In 1917 Privalov and Lusin established a wide-ranging program of studies on the theory of analytical functions by means of the theory of measure and Lebesgue integrals, and began to put it into effect at once. In “Cauchy lntegral” (1918), which continued the works of Pierre Fatou (1906) and Golubev (1916) and was initially intended as a master’s degree thesis, Privalov described many new discoveries in the theory of boundary properties of analytic functions defined in the domain bounded by one rectifiable curve. Thus it was proved that under conformal mapping of such domains the angles are preserved on the boundary almost everwhere. Privalov and Lusin established the invariance of a point set with a measure equal to zero on the boundary ; and Privalov solved many problems on the unicity of analytical functions, proved the existence almost everwhere of the Cauchy type of integral, established its boundary properties, and investigated in detail the problem of determining the analytical function with its values on the boundary by means of the Cauchy type of integral. Because “Cauchy Integral” appeared at a time when scientific contacts between Russia and other countries were almost nonexistent, it did not attract attention abroad. In 1924–1925 some of the results obtained in that work were reported by Privalov in two articles in French, the second of which was written with Lusin. These results were considerably supplemented here by the solution of a number of new and difficult problems of unicity of analytic functions determined by the set of their values on the boundary.

In 1934 Privalov began to study subharmonic functions, which had been introduced as early as 1906 and became the subject of Riesz’s works in 1925–1930. In Subgarmonicheskie funktsii Privalov presented an original systematic construction of the general theory of this class of functions in close connection with the theory of harmonic functions. He also elaborated the ideas of his work on Cauchy’s integral. Shortly before his death Privalov summarized many studies in Granichnye svoystva odnoznachnykhanaliticheskikh funktsy.

Some of Privalov’s manuals, especially university-level courses on the theory of functions of complex variables and a manual of analytical geometry for technological colleges, became very widely used in the Soviet Union.

BIBLIOGRAPHY

I. Original Works.

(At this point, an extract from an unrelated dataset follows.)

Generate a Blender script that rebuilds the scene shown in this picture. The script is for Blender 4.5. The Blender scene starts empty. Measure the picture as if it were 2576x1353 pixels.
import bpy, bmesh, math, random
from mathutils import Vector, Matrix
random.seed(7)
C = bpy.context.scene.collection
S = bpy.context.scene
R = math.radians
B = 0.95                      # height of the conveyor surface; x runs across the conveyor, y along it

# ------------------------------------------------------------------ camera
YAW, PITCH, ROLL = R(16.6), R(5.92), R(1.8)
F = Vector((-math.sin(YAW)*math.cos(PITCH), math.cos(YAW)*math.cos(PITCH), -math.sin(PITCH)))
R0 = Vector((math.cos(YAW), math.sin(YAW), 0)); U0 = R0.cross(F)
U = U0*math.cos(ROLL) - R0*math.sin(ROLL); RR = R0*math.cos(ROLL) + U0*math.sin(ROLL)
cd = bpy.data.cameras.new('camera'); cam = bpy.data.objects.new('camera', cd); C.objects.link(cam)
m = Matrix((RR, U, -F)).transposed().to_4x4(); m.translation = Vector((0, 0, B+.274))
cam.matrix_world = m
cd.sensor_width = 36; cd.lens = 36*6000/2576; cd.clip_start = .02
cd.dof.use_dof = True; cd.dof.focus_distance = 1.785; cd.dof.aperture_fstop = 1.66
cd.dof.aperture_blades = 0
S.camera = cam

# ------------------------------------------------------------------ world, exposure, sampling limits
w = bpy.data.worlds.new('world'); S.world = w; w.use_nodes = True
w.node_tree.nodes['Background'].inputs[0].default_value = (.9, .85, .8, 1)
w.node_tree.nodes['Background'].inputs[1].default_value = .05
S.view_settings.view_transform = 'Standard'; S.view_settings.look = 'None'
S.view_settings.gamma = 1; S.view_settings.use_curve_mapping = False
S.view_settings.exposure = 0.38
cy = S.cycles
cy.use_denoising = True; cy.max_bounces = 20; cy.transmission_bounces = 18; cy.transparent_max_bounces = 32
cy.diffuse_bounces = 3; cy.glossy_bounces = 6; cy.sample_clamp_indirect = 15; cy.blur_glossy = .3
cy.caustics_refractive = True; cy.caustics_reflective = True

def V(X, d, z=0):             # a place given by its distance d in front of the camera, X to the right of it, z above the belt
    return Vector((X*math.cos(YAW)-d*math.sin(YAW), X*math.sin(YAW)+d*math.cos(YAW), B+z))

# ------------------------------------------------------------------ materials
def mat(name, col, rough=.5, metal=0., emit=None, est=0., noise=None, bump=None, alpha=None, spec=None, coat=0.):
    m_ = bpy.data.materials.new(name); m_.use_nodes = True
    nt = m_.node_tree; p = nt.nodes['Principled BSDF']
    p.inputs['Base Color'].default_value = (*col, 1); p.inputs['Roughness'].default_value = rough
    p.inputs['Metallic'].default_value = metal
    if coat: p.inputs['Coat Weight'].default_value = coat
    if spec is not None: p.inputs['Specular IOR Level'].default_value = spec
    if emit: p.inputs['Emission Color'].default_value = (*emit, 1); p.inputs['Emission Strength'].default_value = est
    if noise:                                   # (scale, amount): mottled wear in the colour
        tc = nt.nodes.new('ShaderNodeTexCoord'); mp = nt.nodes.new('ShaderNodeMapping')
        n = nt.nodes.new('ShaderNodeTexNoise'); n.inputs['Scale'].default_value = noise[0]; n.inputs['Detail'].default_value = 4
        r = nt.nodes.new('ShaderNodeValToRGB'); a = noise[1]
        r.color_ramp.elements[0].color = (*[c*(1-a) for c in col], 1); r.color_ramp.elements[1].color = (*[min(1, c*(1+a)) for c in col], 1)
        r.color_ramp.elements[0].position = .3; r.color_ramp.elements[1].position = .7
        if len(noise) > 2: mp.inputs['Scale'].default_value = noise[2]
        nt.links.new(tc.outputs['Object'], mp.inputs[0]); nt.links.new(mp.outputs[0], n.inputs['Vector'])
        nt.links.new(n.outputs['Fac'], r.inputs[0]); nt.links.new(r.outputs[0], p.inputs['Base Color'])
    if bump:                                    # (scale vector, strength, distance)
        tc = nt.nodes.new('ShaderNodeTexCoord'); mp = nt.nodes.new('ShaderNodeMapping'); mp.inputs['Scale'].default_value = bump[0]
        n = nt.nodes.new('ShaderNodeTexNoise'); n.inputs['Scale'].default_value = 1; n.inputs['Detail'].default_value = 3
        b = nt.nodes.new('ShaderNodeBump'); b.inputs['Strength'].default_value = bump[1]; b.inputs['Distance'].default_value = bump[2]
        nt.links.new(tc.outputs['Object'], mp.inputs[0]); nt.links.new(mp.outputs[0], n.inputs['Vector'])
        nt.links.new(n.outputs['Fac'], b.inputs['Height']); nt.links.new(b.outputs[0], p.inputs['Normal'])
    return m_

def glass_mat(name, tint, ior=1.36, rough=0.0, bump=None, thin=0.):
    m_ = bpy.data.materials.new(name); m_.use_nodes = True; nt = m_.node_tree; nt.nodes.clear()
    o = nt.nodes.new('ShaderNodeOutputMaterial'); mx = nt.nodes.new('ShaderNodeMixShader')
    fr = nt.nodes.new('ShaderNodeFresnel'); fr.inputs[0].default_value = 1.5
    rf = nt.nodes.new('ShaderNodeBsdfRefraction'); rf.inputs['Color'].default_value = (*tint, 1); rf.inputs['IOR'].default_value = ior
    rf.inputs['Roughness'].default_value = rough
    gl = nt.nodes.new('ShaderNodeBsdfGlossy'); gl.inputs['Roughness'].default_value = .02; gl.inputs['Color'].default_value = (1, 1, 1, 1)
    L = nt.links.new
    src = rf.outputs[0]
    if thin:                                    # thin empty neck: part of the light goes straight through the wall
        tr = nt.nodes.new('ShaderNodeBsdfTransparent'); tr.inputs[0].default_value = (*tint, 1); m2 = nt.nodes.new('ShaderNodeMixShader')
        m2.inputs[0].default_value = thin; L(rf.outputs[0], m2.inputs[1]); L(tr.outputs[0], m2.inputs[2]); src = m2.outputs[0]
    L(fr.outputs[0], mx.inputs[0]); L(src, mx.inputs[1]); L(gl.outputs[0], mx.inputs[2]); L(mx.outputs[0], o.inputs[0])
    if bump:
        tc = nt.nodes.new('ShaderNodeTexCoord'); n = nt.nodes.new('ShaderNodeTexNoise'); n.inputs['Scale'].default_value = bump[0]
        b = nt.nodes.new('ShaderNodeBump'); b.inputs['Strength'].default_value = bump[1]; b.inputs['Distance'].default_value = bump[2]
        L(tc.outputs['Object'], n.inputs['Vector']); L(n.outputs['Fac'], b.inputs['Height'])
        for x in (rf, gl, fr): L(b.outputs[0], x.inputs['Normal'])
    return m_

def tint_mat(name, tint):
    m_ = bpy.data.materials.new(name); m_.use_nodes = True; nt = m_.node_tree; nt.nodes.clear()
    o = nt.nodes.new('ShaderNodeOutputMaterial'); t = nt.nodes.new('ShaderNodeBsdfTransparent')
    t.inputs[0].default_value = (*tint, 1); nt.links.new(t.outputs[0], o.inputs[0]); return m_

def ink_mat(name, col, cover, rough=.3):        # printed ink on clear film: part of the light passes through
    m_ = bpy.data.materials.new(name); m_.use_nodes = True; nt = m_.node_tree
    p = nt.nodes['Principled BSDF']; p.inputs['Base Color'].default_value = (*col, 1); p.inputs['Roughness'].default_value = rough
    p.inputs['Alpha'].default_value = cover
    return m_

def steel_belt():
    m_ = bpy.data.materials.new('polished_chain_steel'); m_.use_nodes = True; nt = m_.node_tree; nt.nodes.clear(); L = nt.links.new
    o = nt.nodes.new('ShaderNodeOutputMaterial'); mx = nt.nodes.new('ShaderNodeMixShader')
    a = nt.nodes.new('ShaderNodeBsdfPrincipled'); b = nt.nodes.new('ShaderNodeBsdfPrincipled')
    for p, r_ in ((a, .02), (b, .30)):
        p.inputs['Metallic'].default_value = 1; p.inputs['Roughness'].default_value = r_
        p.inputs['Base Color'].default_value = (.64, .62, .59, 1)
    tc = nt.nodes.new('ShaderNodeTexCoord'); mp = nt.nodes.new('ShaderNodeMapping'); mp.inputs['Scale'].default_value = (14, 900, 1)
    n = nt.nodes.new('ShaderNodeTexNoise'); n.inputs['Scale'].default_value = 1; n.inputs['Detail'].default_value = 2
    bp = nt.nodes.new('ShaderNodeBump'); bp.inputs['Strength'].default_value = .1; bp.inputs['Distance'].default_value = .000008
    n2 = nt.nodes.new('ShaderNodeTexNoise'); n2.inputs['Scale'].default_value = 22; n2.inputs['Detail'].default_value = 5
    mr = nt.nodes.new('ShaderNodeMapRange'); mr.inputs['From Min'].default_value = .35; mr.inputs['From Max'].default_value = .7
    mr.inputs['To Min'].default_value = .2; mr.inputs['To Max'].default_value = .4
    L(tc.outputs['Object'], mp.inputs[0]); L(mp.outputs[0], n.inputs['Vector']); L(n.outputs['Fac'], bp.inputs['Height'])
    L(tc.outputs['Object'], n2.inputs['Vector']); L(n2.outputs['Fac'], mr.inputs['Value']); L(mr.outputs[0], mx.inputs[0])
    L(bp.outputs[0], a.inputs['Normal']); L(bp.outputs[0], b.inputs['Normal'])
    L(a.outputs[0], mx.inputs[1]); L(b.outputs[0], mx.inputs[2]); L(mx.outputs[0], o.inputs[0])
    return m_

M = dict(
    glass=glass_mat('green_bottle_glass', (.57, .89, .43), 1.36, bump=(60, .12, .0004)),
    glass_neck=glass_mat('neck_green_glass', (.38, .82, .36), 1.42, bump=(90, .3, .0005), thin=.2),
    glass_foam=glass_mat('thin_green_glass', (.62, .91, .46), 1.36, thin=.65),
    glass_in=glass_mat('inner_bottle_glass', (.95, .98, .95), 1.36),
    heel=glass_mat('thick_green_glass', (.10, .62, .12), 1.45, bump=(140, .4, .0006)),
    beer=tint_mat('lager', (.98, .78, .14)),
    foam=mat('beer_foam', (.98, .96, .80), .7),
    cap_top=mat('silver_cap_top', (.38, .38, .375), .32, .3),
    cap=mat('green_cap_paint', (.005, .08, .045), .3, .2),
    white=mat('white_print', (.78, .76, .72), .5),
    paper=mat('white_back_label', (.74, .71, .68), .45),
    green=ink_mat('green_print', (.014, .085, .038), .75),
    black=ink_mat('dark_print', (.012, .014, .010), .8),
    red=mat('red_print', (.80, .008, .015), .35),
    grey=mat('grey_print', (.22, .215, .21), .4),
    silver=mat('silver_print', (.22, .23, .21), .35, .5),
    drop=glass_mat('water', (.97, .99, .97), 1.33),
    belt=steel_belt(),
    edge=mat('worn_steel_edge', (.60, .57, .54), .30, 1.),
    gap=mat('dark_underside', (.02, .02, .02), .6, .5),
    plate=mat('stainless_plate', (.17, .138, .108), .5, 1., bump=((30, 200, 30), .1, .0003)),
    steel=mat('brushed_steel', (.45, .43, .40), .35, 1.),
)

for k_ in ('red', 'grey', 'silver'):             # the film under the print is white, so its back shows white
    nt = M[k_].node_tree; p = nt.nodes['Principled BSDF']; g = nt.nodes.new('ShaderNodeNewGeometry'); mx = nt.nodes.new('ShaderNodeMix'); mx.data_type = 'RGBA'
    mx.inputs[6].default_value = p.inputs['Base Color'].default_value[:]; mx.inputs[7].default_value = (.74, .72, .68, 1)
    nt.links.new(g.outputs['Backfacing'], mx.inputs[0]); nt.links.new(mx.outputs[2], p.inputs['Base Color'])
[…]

Privalov’s writings include “Cauchy Integral,” in Izvestiya Saratovskogo gosudarstvennogo universiteta, 11 (1918), 1–94; “Sur certaines propriétés métriques des fonctions analytiques,” in Journal de l’ École polytechnique, 24 (1924), 77–112; “Sur l’unicite et la multiplicité des fonctions analytiques”, in Annales scientifiques de l’Ecole normale superieure, 42 (1925), 143–191, written with N. N. Lusin; Analiticheskaya geometria (Moscow, 1927; 30th ed., 1966); Vvedenie v teoriyu funktsy kompleksnogo peremennogo (“Introduction to the Theory of Functions of a complex Variable”; Moscow, 1927; 11th ed., 1967); Subgarmonicheskie funktsii (Moscow Leningrad, 1937); and Granichnye svoystva odbnoznachnykh analiticheskikh funktsy (“The Boundary Properties of the Single-Valued Analytic Functions”; Moscow, 1941).

II. Secondary Literature. For bibliographies of Privalov’s works see Matematika v SSSR za tridsat let (“Mathematics in the U.S.R.S. During the [Last] Thirty Years”; Moscow-Leningrad, 1948); and V. Stepanov, “Ivan Privalov. 1891–1941”, in Izvestiya Akademii nauk SSSR, ser. math., 6 (1941), 389–394.